= Task objective =
Leave out all pictures. Return exactly the lines from the top of the material through the line containing "C = S.collection".

= Input for this task =
╭──

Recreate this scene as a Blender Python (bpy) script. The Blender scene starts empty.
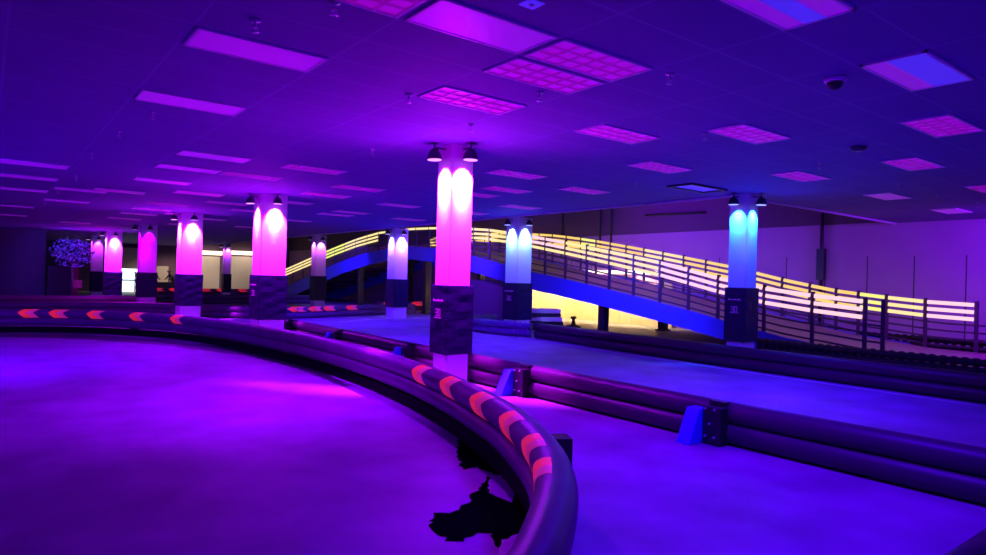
import bpy, bmesh, math, random
from mathutils import Vector, Matrix
random.seed(7)
S = bpy.context.scene
C = S.collection

# ------------------------------------------------------------------ camera
F_PX = 662.664
PITCH, ROLL, YAW = 0.0036329, 0.0278624, -0.91643464
H = 1.7                     # eye height above the floor
CEIL = 3.7386               # tiled ceiling height
def ray(px, py):
    x = (px - 493) / F_PX; y = (277.5 - py) / F_PX
    cr, sr = math.cos(ROLL), math.sin(ROLL); x, y = cr*x - sr*y, sr*x + cr*y
    cp, sp = math.cos(PITCH), math.sin(PITCH)
    yy = cp - sp*y; zz = sp + cp*y
    c, s = math.cos(YAW), math.sin(YAW)
    gx = c*x + s*yy; gy = -s*x + c*yy
    return Vector((gy, -gx, zz))
def onz(px, py, z):
    r = ray(px, py); t = (z - H) / r.z
    return Vector((r.x*t, r.y*t, z))
def onY(px, py, Y):
    r = ray(px, py); t = Y / r.y
    return Vector((r.x*t, Y, H + r.z*t))
def onX(px, py, X):
    r = ray(px, py); t = X / r.x
    return Vector((X, r.y*t, H + r.z*t))
cam_d = bpy.data.cameras.new('camera'); cam = bpy.data.objects.new('camera', cam_d); C.objects.link(cam)
fw = ray(493, 277.5).normalized(); rt = (ray(593, 277.5) - ray(493, 277.5)).normalized(); up = rt.cross(fw)
cam.matrix_world = Matrix(((rt.x, up.x, -fw.x, 0), (rt.y, up.y, -fw.y, 0), (rt.z, up.z, -fw.z, H), (0, 0, 0, 1)))
cam_d.sensor_width = 36; cam_d.lens = F_PX / 986 * 36; cam_d.clip_start = .05; cam_d.clip_end = 300
S.camera = cam

# ------------------------------------------------------------------ world, exposure, lights
w = bpy.data.worlds.new('world'); S.world = w; w.use_nodes = True
bgn = w.node_tree.nodes['Background']; bgn.inputs[0].default_value = (.09, .0, 1, 1); bgn.inputs[1].default_value = 1.1
S.view_settings.view_transform = 'Standard'; S.view_settings.look = 'None'
S.view_settings.exposure = .3; S.view_settings.gamma = 1; S.view_settings.use_curve_mapping = False

MAG = (.56, .009, 1); VIO = (.42, .0, 1); BLU = (.006, .075, 1); PALE = (.22, .3, 1)
def spot(name, loc, target, power, color, ang, blend=.5, rad=.04, parent=None):
    d = bpy.data.lights.new(name, 'SPOT'); d.energy = power; d.color = color; d.spot_size = math.radians(ang)
    d.spot_blend = blend; d.shadow_soft_size = rad
    o = bpy.data.objects.new(name, d); C.objects.link(o)
    o.location = loc; o.rotation_euler = (Vector(target) - Vector(loc)).to_track_quat('-Z', 'Y').to_euler()
    if parent:
        o.parent = parent; o.matrix_parent_inverse = parent.matrix_basis.inverted()
    return o
# added violet fill lights near the ceiling, no fixtures, washing floor, bridge and wall
for n, loc, tgt, pw, col, ang in [
    ('fill_track_left', (-.5, 13, 3.6), (-.5, 15.5, 0), 1300, (.13, .0, 1), 140),
    ('fill_track_near', (3.4, 8.6, 3.6), (3.0, 9.6, 0), 900, (.27, .0, 1), 108),
    ('fill_island', (5.0, 3.2, 3.6), (5.2, 2.2, 0), 700, (.07, .0, 1), 130),
    ('fill_track_right', (9.6, 5.5, 3.6), (9.6, 6.5, 0), 1000, (.05, .0, 1), 135),
    ('fill_track_middle', (9.6, 14.5, 3.6), (9.8, 15.5, 0), 1100, (.06, .0, 1), 140),
    ('fill_track_back', (10.5, 22, 3.6), (11, 23, 0), 1000, (.06, .0, 1), 140),
    ('fill_ramp', (18.5, 3.5, 3.6), (20.5, 6.0, 1.0), 900, (.25, .0, 1), 150),
    ('fill_bridge_side', (13.9, 13.0, 3.5), (16.5, 14.2, 1.4), 1100, (.06, .03, 1), 120),
    ('fill_bridge_crest', (14.1, 21.5, 3.5), (16.5, 24.0, 2.4), 900, (.14, .02, 1), 120),
    ('fill_bridge_far', (14.1, 33.5, 3.5), (16.5, 35.0, 2.0), 500, (.06, .0, 1), 120),
    ('fill_well', (17.5, 17.0, 6.3), (21.6, 15.0, 2.5), 700, (.26, .0, 1), 150),
]:
    spot(n, loc, tgt, pw, col, ang, .8, .25)

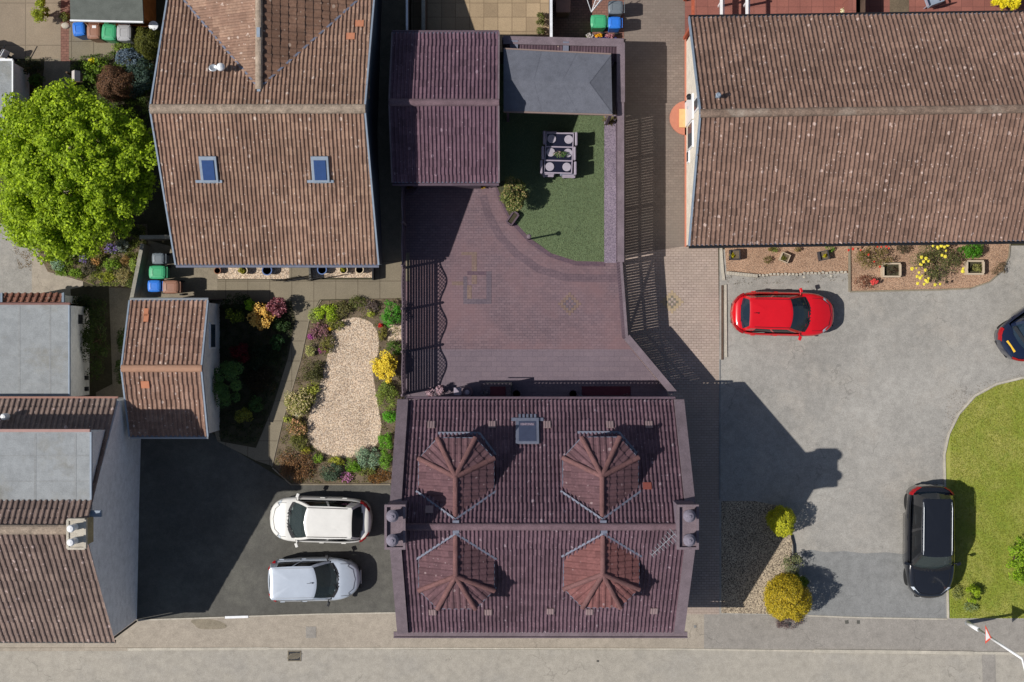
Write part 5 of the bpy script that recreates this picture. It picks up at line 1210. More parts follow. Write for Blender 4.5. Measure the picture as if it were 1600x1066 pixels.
        # mirrors, handles
        mb = MB(); xm = xwb - fb - .12; mb.box((xm, s * (hw + .07), zbelt + .05), (.11, .17, .11), s * .35); mb.bar((xm, s * (hw - .12), zbelt), (xm, s * (hw + .05), zbelt + .04), .05, .04); mb.build("door_mirror", paint if not K.get('dmir') else M['black'], t, bevel=.03)
        for xh_ in (xwb - fb - 1.05, xwb - fb - 1.9):
            if xh_ > -hl + .5 and K.get('handles', True): mb = MB(); mb.box((xh_, s * (hw * .985), zbelt - .13), (.18, .03, .03)); mb.build("door_handle", paint, t, bevel=.01)
        mb = MB()
        for xd in (xwb - fb - .15, xwb - fb - 1.18): mb.box((xd, s * hw * .975, zbelt - .3), (.012, .03, .5))
        mb.each("door_seam", M['black'], t)
    for ax in (fax, rax):
        for s in (1, -1):
            mb = MB(); mb.lathe((0, 0, 0), [(ra * .62, -.1), (ra * .95, -.1), (ra, -.07), (ra, .07), (ra * .95, .1), (ra * .62, .1)], 26); 
            mb.v = [(ax + x, s * (hw - .24) + z, ra + y) for x, y, z in mb.v]; w_ = mb.build("wheel", M['rubber'], t, smooth=True)
            mb = MB(); mb.lathe((0, 0, 0), [(ra * .66, -.06), (ra * .66, .06), (ra * .5, .075), (.06, .085), (0, .09)], 26); sgn_ = s
            mb.v = [(ax + x, s * (hw - .24) + s * z, ra + y) for x, y, z in mb.v]; mb.build("rim", M['rim'], w_)
    # grille, plates, fuel
    mb = MB(); mb.box((hl - .05, 0, .42), (.1, Wd * .5, .16)); mb.build("grille", M['black'], t, bevel=.02)
    mb = MB(); mb.box((hl + .005, 0, .38), (.03, .52, .11)); mb.build("number_plate", M['whitepaint'], t)
    mb = MB(); xp_ = -hl + .02 + K.get('px', 0.01); mb.box((xp_, 0, K.get('pz', .62)), (.03, .52, .12), 0, Matrix.Rotation(K.get('ptilt', 0), 3, 'Y')); mb.build("number_plate", M['yplate'], t)
    mb = MB(); mb.box((-hl + .06, 0, .36), (.1, Wd * .45, .12)); mb.build("bumper_insert", M['black'], t, bevel=.03)
    if K.get('aerial'): mb = MB(); xa_ = K['aerial']; mb.tube((xa_, 0, H - .01), (xa_ - .2, 0, H + .1), .008); mb.lathe((xa_, 0, H - .01), [(.03, 0), (.015, .03), (0, .04)], 10); mb.build("roof_aerial", M['black'], t)
    return t
redp = carpaint("red_car_paint", (.62, .006, .012, 1)); whitep = carpaint("white_car_paint", (.74, .72, .67, 1), coat=.5); silverp = carpaint("silver_car_paint", (.52, .57, .64, 1), .3, .25)
blackp = carpaint("black_car_paint", (.012, .013, .017, 1), .12); navyp = carpaint("navy_car_paint", (.01, .016, .04, 1), .1)
car("parked_car", "bright red hatchback parked on the grey forecourt, facing right", 1218, 491.5, -1.2, 3.95, 1.7, 1.47, redp,
    dict(nose=.68, hood=.92, belt=.94, tail=.86, xwb=.95, xwt=.22, xrt=-1.42, xrb=-1.72, fbow=.24, wb=.86, wr=.71, rbow=.1, pf=2.6, pr=3.4, fn=.9, rn=.97, aerial=-1.1, seamdark=True, tlx=.3))
car("parked_car", "white five door hatchback parked beside the flower garden, facing left", 505, 808, 178.5, 3.92, 1.76, 1.56, whitep,
    dict(nose=.72, hood=.98, belt=1.0, tail=.95, xwb=1.18, xwt=.5, xrt=-1.3, xrb=-1.72, fbow=.22, wb=.86, wr=.7, rbow=.12, pf=3.2, pr=4, fn=.88, rn=.92, wsglass=M['glassclear'], rglass=M['glassclear'], seatm=M['seat'], tlx=.3, tlz=.15))
car("parked_car", "silver blue hatchback parked nearest the street, facing right", 495.5, 900, 1.2, 3.5, 1.66, 1.48, silverp,
    dict(nose=.72, hood=.95, belt=.97, tail=.98, xwb=.95, xwt=.2, xrt=-1.55, xrb=-1.7, fbow=.26, wb=.88, wr=.76, rbow=.05, rk=.97, pf=2.6, pr=6, fn=.84, rn=.95, wsglass=M['glassclear'], aerial=.05, seamdark=False, dmir=1, tlx=.08, tlz=.1, rdrop=.04, fbow_=0))
car("parked_car", "black estate car with roof rails parked half in front of the lawn", 1443, 842, -90.5, 4.36, 1.86, 1.66, blackp,
    dict(nose=.78, hood=1.02, belt=1.02, tail=1.0, xwb=1.02, xwt=.45, xrt=-1.75, xrb=-1.98, fbow=.12, wb=.86, wr=.64, rbow=.06, pf=3.4, pr=5, fn=.86, rn=.95, rails=M['steel'], wsglass=M['glassclear'], seatm=M['seat'], ra=.36, tlx=.15))
nv = car("parked_car", "dark navy car with yellow number plate at the right edge, facing away", 1626, 499, 34.5, 4.2, 1.76, 1.46, navyp,
    dict(nose=.68, hood=.92, belt=.95, tail=.9, xwb=1.0, xwt=.3, xrt=-.95, xrb=-1.62, fbow=.2, wb=.86, wr=.68, rbow=.2, pf=3, pr=3.4, fn=.9, rn=.96, px=.2, pz=.935, ptilt=1.3, tlx=.26, rtb=-.04))
mb = MB(); mb.box((-1.38, .0, 1.12), (.12, .36, .02), 0, Matrix.Rotation(-.55, 3, 'Y')); mb.build("window_reflection", plain("orange_reflection", alb(220, 130, 40), .6), nv)  # made-up orange strip standing in for a plate reflection in the rear glass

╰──

= Solution for this task =
Recreate this scene as a Blender Python (bpy) script. The Blender scene starts empty.
import bpy, bmesh, math, random
from mathutils import Vector, Matrix
random.seed(7)
S = bpy.context.scene
C = S.collection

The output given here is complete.